Sand volleyball

Union’s park advisory board has spiked a request to remove a large oak tree next to the city’s sand volleyball courts.

In April, Dan Hittson, who coaches Union Jr. Ladycats volleyball, told the board branches from the tree were falling onto the courts and causing problems. He showed the board a box full of sticks and acorns taken from the court, located near the K-9-n-Kiddos Dog Park.

Hittson said the branches could cause injury and promised to plant three new trees in the park system if the tree by the courts was removed.

After discussing the tree in April and May, the board voted unanimously June 24 to keep the tree in place.

Park board members were initially empathetic with Hittson, but when members who didn’t attend in April were at the May meeting, that began to change. Additionally, several members visited the park area and talked to residents before the June meeting and came back more convinced it needed to stay.

Board member Christian Dunn said he talked to around 50 people, and only one person had a problem with the tree.

Other park board members agreed.

“I just think the optics are bad here. The ‘city of trees’ has this big, beautiful, mature oak tree in a city park; it does provide nice shade,” board member Jeff Watson said. “I’m just not in favor of taking it down.”

Board President Suzy Curnutte said it could set a precedent.

Parks Director Chad Pohlmann said the city has been using summer field maintenance workers to rake and water down the sand volleyball courts before Friday night league play to cool off the sand.

He said pieces of acorns become visible after the field is wet down. “I don’t think that they’re going to hurt anybody. They may be uncomfortable on their feet, but I don’t think there’s major complaints.”

Curnutte said she was surprised the city rakes and hoses the courts on a daily basis, when sports teams are often in charge of preparing their own fields.
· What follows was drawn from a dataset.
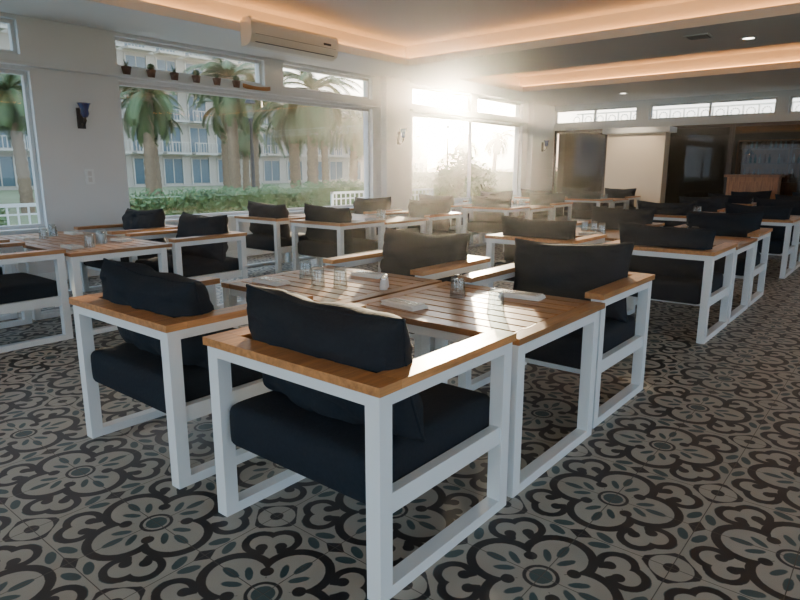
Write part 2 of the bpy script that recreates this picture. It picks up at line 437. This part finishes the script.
for (x0,x1,y0,y1) in TR:
    b=MB(); s=.17; z0=ZS+.122; z1=ZS+.15
    b.box((x0-s,y0-s,z0),(x0-s+.03,y1+s,z1),WARM); b.box((x1+s-.03,y0-s,z0),(x1+s,y1+s,z1),WARM)
    b.box((x0-s+.03,y0-s,z0),(x1+s-.03,y0-s+.03,z1),WARM); b.box((x0-s+.03,y1+s-.03,z0),(x1+s-.03,y1+s,z1),WARM)
    obj('cove_led_strip',b.mesh('led'))

LAMPW=emis('downlight_glow',(1,.9,.75),14)
for x,y in((10.3,2.1),(10.3,-1.0),(15.6,2.0),(15.6,-1.2)):
    b=MB(); b.lathe([(0,-.004),(.075,-.004)],LAMPW,24); b.lathe([(.075,-.004),(.08,-.012),(.10,-.012),(.105,0)],WHITE,24)
    obj('added_downlight',b.mesh('downlight',recalc=False),(x,y,ZS))
L=bpy.data.lights.new('panel_fill_spot','SPOT'); L.energy=200; L.spot_size=math.radians(75); L.spot_blend=.7; L.color=(1,.78,.54); L.shadow_soft_size=.07  # added spot, brightens the cream partition panel
o=bpy.data.objects.new('panel_fill_lamp',L); COL.objects.link(o); o.location=(15.6,5.8,ZS-.03)
o.rotation_euler=(Vector((16.7,5.8,1.3))-o.location).to_track_quat('-Z','Y').to_euler()
b=MB(); b.lathe([(0,-.004),(.075,-.004)],LAMPW,24); b.lathe([(.075,-.004),(.08,-.012),(.10,-.012),(.105,0)],WHITE,24)
obj('added_downlight',b.mesh('downlight',recalc=False),(15.6,5.8,ZS))  # added fixture to go with the panel's fill spot
b=MB(); b.box((-.16,-.16,-.012),(.16,.16,0),WHITE)
for i in range(7): b.box((-.13,-.13+i*.04,-.016),(.13,-.115+i*.04,-.012),DARKMETAL)
obj('ceiling_air_vent',b.mesh('vent'),(9.75,2.62,ZS))

ACW=simple('ac_plastic',(.76,.75,.70),.45)
b=MB(); k=b.mi(ACW)
prof=[(0,.0),(0,.33),(-.20,.33),(-.235,.29),(-.24,.14),(-.20,.04),(-.12,0)]
A=[b.bm.verts.new((0,p[0],p[1])) for p in prof]; B=[b.bm.verts.new((1.62,p[0],p[1])) for p in prof]
b.bm.faces.new(A); b.bm.faces.new(B[::-1])
for i in range(len(prof)): b.bm.faces.new([A[i],A[(i+1)%len(prof)],B[(i+1)%len(prof)],B[i]])
b.box((.06,-.243,.145),(1.56,-.236,.150),DARKMETAL); b.box((.08,-.225,.045),(1.54,-.150,.052),DARKMETAL)
b.box((.0,-.20,.33),(.05,-.05,.36),ACW)
b.box((1.31,-.245,.18),(1.46,-.238,.21),DARKMETAL)
obj('air_conditioner',b.mesh('ac'),(5.5,7.295,3.06),bevel=.006)

BLUE=simple('cobalt_blue_glass',(.01,.03,.16),.12,coat=.6)
def sconce(x,y,z,rz=0):
    b=MB()
    b.box((-.05,-.02,-.16),(.05,0,.10),DARKMETAL)
    b.tube([(0,-.02,-.10),(0,-.09,-.13),(0,-.13,-.08),(0,-.13,-.02)],.011,DARKMETAL)
    b.lathe([(0,-.03),(.035,-.02),(.055,.02),(.05,.07),(.07,.13),(.085,.155),(.08,.155),(.045,.07),(.05,.02),(0,-.01)],BLUE,18,c=(0,-.13,.0))
    b.lathe([(0,-.09),(.02,-.07),(.012,-.03),(.03,-.02)],DARKMETAL,12,c=(0,-.13,0))
    obj('wall_sconce',b.mesh('sconce'),(x,y,z),rz,)
sconce(3.86,YB-.0,2.12); sconce(10.22,YB-.16,2.1); sconce(16.7,YB-.16,2.1)
b=MB(); b.box((-.06,-.012,-.1),(.06,0,.1),WHITE); b.box((-.025,-.018,.01),(.025,-.012,.07),ALU); b.box((-.025,-.018,-.07),(.025,-.012,-.01),ALU)
obj('light_switch',b.mesh('switch'),(3.90,YB,1.34),bevel=.002)

TERRA=simple('pot_dark_clay',(.10,.05,.035),.7); CACT=simple('cactus_green',(.05,.10,.045),.7,noise_amt=.3,scale=50)
for i in range(6):
    b=MB(); x=4.52+i*.36
    b.lathe([(0,0),(.045,0),(.06,.085),(.065,.09),(.065,.11),(.055,.11),(.05,.095),(0,.095)],TERRA,16)
    if i%2: b.lathe([(0,.09),(.04,.10),(.055,.14),(.04,.18),(0,.195)],CACT,9,smooth=False)
    else:
        for a in range(9):
            t=a*.7; r=.06
            b.tri([(0.012*math.cos(t+1.5),.012*math.sin(t+1.5),.095),(-.012*math.cos(t+1.5),-.012*math.sin(t+1.5),.095),(r*math.cos(t),r*math.sin(t),.17+.03*(a%3))],CACT)
    obj('potted_cactus',b.mesh('cactus',recalc=False),(x,YB-.05,2.70))
OR=simple('orange_boat_bowl',(.45,.20,.06),.5)
b=MB(); 
n=12; k=b.mi(OR); rows=[]
for i in range(n+1):
    t=-1+2*i/n; w=.045*(1-t*t)**.5+.002; zz=.03*t*t
    rows.append([b.bm.verts.new((t*.27,w*math.cos(a),zz+.055+.055*math.sin(a))) for a in [math.pi+math.pi*j/6 for j in range(7)]])
for A,B in zip(rows,rows[1:]):
    for j in range(6):
        f=b.bm.faces.new([A[j],A[j+1],B[j+1],B[j]]); f.smooth=True
o=obj('wooden_boat_bowl',b.mesh('bowl'),(6.72,YB-.05,2.70)); so=o.modifiers.new('s','SOLIDIFY'); so.thickness=.008; so.offset=1

CREAM=simple('cream_panel',(.74,.66,.54),.7,noise_amt=.03)
b=MB(); b.box((16.7,5.05,0),(17.1,6.55,2.36),CREAM); b.box((16.6,4.93,2.36),(17.2,6.66,2.50),PLASTER); b.box((16.68,5.03,0),(17.12,6.57,.1),PLASTER)
obj('partition_panel',b.mesh('partition'),bevel=.008)
PW=wood('podium_wood',(.20,.08,.025),(.46,.20,.07),2,.4)
b=MB(); b.box((16.6,2.45,0),(17.0,3.52,1.26),PW); b.box((16.54,2.39,1.26),(17.05,3.58,1.32),PW); b.box((16.585,2.53,.15),(16.6,3.44,1.16),PW); b.box((16.57,2.41,0),(17.03,3.56,.08),PW)
obj('host_podium',b.mesh('podium'),bevel=.006)

# bar room behind the tinted doors
x0=XB+WT+.02
DWALL=simple('bar_dark_wall',(.04,.03,.024),.7)
b=MB(); b.box((x0,-5,-.16),(23,8.4,0),DWALL); obj('floor_bar',b.mesh('floor_bar'))
b=MB(); b.box((x0,-5,2.56),(23,8.4,2.66),DWALL); obj('ceiling_bar',b.mesh('ceiling_bar'))
for nm,lo,hi in(('wall_bar_far',(22.8,-5,0),(23,8.4,2.56)),('wall_bar_right',(x0,-5,0),(22.8,-4.8,2.56)),('wall_bar_left',(x0,8.2,0),(22.8,8.4,2.56))):
    b=MB(); b.box(lo,hi,DWALL); obj(nm,b.mesh(nm))
b=MB()
cols=[simple('bottle_green',(.03,.09,.04),.15),simple('bottle_amber',(.25,.09,.02),.15),simple('bottle_clear',(.4,.42,.42),.15)]
b.box((22.3,-2.5,0),(22.7,4.5,.06),PW); b.box((22.66,-2.5,.06),(22.72,4.5,2.3),PW)
yy=-2.5
while yy<=4.51: b.box((22.3,yy-.03,.06),(22.66,yy+.03,2.3),PW); yy+=1.4
rr=random.Random(4)
for zz in(.7,1.15,1.6,2.05,2.3):
    b.box((22.3,-2.5,zz),(22.66,4.5,zz+.035),PW)
    if zz<2.2:
        yy=-2.35
        while yy<4.3:
            if rr.random()<.75: b.lathe([(0,0),(.035,0),(.035,.15),(.012,.20),(.012,.27),(0,.27)],cols[rr.randrange(3)],8,c=(22.45,yy,zz+.035))
            yy+=.13
obj('bar_bottle_shelf',b.mesh('bottle_shelf'))
b=MB(); b.box((20.6,-2.3,0),(21.1,4.3,1.02),PW); b.box((20.5,-2.4,1.02),(21.2,4.4,1.08),WOODX); obj('bar_counter',b.mesh('counter'),bevel=.005)
BULB=emis('bar_pendant_glow',(1,.62,.3),30)
for yy in(-1.2,.6,2.4,3.9):
    b=MB(); b.tube([(0,0,-.001),(0,0,-.55)],.006,DARKMETAL,6); b.lathe([(.02,-.53),(.05,-.56),(.13,-.68),(.125,-.68),(.045,-.565)],DARKMETAL,16); b.lathe([(0,-.60),(.035,-.62),(.04,-.65),(0,-.69)],BULB,12)
    obj('pendant_lamp',b.mesh('pendant',recalc=False),(20.85,yy,2.56))
b=MB()
b.box((18.4,-4.6,3.04),(18.44,8.2,3.08),WHITE); b.box((18.4,-4.6,2.72),(18.44,8.2,2.74),WHITE)
yy=-4.6
while yy<8.2:
    b.box((18.405,yy,2.66),(18.435,yy+.04,3.04),WHITE)
    c_=(yy+.20,2.89)
    for k in range(12):
        a=k*math.pi/6; b.box((18.41,c_[0]+.10*math.cos(a)-.018,c_[1]+.10*math.sin(a)-.018),(18.43,c_[0]+.10*math.cos(a)+.018,c_[1]+.10*math.sin(a)+.018),WHITE)
    yy+=.36
obj('roof_railing',b.mesh('railing'))

# ------------------------------------------------------------------ exterior
GR=simple('lawn_and_path',(.17,.19,.10),.9,noise_amt=.4,scale=.6)
b=MB(); b.box((-120,-120,-.5),(200,200,-.16),GR); obj('ground',b.mesh('ground'))
PAVE=simple('terrace_paving',(.42,.38,.33),.8,noise_amt=.1,scale=2)
b=MB(); b.box((-6,YB+WT+.01,-.16),(24,13.2,-.04),PAVE); obj('terrace_pavement',b.mesh('pave'))
FAC=simple('facade_plaster',(.42,.37,.31),.85,noise_amt=.06,scale=.5); FAC2=simple('facade_trim',(.50,.46,.40),.8)
BGL=simple('balcony_glass',(.06,.11,.14),.15); 
def building(name,x0,x1,y0,depth,floors,fh=3.2,bay=3.6,mat=FAC):
    b=MB(); Hh=floors*fh
    b.box((x0,y0,-.16),(x1,y0+depth,Hh),mat)
    b.box((x0-.3,y0-.4,Hh),(x1+.3,y0+depth+.3,Hh+.5),FAC2)
    n=int((x1-x0)/bay)
    for f in range(floors):
        z=f*fh
        b.box((x0,y0-.12,z+fh-.22),(x1,y0,z+fh-.02),FAC2)
        for i in range(n):
            xa=x0+(i+.18)*bay; xb=x0+(i+.82)*bay
            b.box((xa,y0-.04,z+.15),(xb,y0+.0,z+2.45),BGL)
            b.box((xa-.12,y0-.14,z+.05),(xa,y0,z+2.6),FAC2); b.box((xb,y0-.14,z+.05),(xb+.12,y0,z+2.6),FAC2)
            b.box(((xa+xb)/2-.04,y0-.08,z+.15),((xa+xb)/2+.04,y0-.04,z+2.45),FAC2)
            if f>0:
                b.box((xa-.3,y0-1.3,z-.12),(xb+.3,y0,z+.05),FAC2)
                b.box((xa-.3,y0-1.3,z+.95),(xb+.3,y0-1.24,z+1.02),FAC2)
                for q in range(9):
                    xx=xa-.3+(xb-xa+.6)*q/8; b.box((xx-.03,y0-1.3,z+.05),(xx+.03,y0-1.25,z+.95),FAC2)
    obj(name,b.mesh(name))
building('hotel_building',-40,44,56,10,5,3.0,3.0)
building('hotel_building',47,80,60,10,3)
building('hotel_building',-14,9,30,6,4,mat=simple('facade_warm',(.46,.34,.25),.85))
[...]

Once the seasonal workers go back to school, the city will likely return to raking the court once a week, Pohlmann said.

Had the park board voted to cut the tree down, Pohlmann said the decision would have needed final approval from the board of aldermen. But no further approval is needed because no change in policy was made.

Still, Hittson is welcome to go to aldermen with his concerns, Pohlmann said.